Figure 10 illustrates the significant difference in draining time for the longest U-tubes at the top of the bundle and the shortest U-tubes at the bottom of the bundle. The long tubes drained much earlier than short tubes. However, some primary loop natural circulation continued until the short tubes drained. These results suggest that to obtain faithful simulations of the steam generator tube draining requires modeling multiple steam generator tubes.

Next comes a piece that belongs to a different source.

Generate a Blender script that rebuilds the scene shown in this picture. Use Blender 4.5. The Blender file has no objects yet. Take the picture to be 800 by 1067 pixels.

Figure 10: Liquid levels in the longest and shortest tubes of steam generator no.2 during SLOCA test (OSU-CE-0008).

4. Conclusions

Experiments in the APEX-CE integral system test facility indicate that natural circulation under single-phase fluid condition can be interrupted as a result of a loss of heat sink during a main steam line break (i.e., reverse steam generator heat transfer), or as the result of the formation of negatively buoyant conditions in the loop seal. Under two-phase natural circulation conditions, loop stagnation arises as a result of steam generator tube voiding. The loop flow transitions from two-phase natural circulation to a boiling-condensing mode of operation. The APEX-CE tests indicate that the long steam generator tubes drain before the short tubes suggesting that computer code models include multiple steam generator tubes. The formation of negatively buoyant conditions in plants with loop seals can also result in asymmetric loop stagnation under two-phase natural circulation flow conditions.

Acknowledgment

This test program was supported by the U.S. Nuclear Regulatory Commission as part of its review of the technical basis for revision of the pressurized thermal shock (PTS) screening criterion in the PTS rule (10 CFR 50.61).